Monday 6 November 2017

Stealing Stitches ~ A Samhain Interlude.

After a weeks break for Samhain (Halloween), we are back at school. Outside the window, there is a tree who is clinging to the last of its leaves, just on that bit that hangs over the garden. Rust, orange, yellow, green, fluttering merrily in the wind, and each day when I leave to go home, my car is festooned with them and it makes me immensely happy. The day before Ophelia I rushed to the woods, sure the trees would lose their splendid autumnal frippery in the following winds, but miraculously they didn't, and I have spent the last few weeks eyes skyward at every turn, filling them, drinking in that yellow and rust and orange, saving it for those dark winters evenings when the world rests in greys and browns, and I can close my eyes and find it there, that warmth. We are blessed to live in a place that is made up of winding roads lined with beautiful broadleaf trees both old and new.



Daily I wrestle with time, feeling as though it does not belong to me yet demanding that it does, stealing stitches, one at a time, pushing the needle determinedly in and out, making, creating new things where before there was only thread and fabric and vague notions wisping around my head or somewhere over my shoulder, there behind me where I cannot quite see them except perhaps out of the corner of my eye. (You know the way some things you cannot look directly at, instead approach gently, sideways. Innocently.) But eventually, those individual stitches begin to add up, become something, and take on a life of their own.
And they begin to tell a story...



So many things in my life can be added up like this, things created a stitch at a time, things big and small, things that felt frustratingly slow or simply not any-thing until the whole cloth is revealed.

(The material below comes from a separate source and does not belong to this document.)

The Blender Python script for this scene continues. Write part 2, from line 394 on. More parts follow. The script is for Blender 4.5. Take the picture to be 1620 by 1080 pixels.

Whether it's one of my stitcherys like this one that took me forever, or a big project like our school that seems impossible until suddenly, look! we've done it.

Samhain brings many things for me, my favourite time of year. As soon as the clocks go back it's as though we slip in to a different world, under cover of the growing dark, shadows and hidden things become more present in our days, and we find the time to sit with whatever awaits us once the distracting summer sparkle drifts away.



Outside the window in the fading light, the children bounce in the leaves on the trampolines, barefoot, hooded, their voices high and excited, glad to be back, bringing the cold air in with them and their pink cheeks when they've had enough.
We are past Mabon, the equinox, now, speeding towards the shortest day.

And so we begin to slow down, savouring the darkening days as we slip comfortably into our slippers and light the fire, snuggle up together on the couch, and, as though pulling out photographs of our summer past, I mull over and examine all the threads that have been weaving together throughout the busy Doing months, pulling them together where needed, revealing the picture of what is being formed, thinking about what comes next for us.



There is work to be done over the winter months, for we have what is perhaps our biggest pot on the boil, to date. Bigger even, in some ways, than starting an alternative school ~ that is, creating a magical place to live with a bunch of kindred folks who share the same dream as we do.

There is a mountain looming ahead of us, but what lies beyond it is just too enticing to not at least try.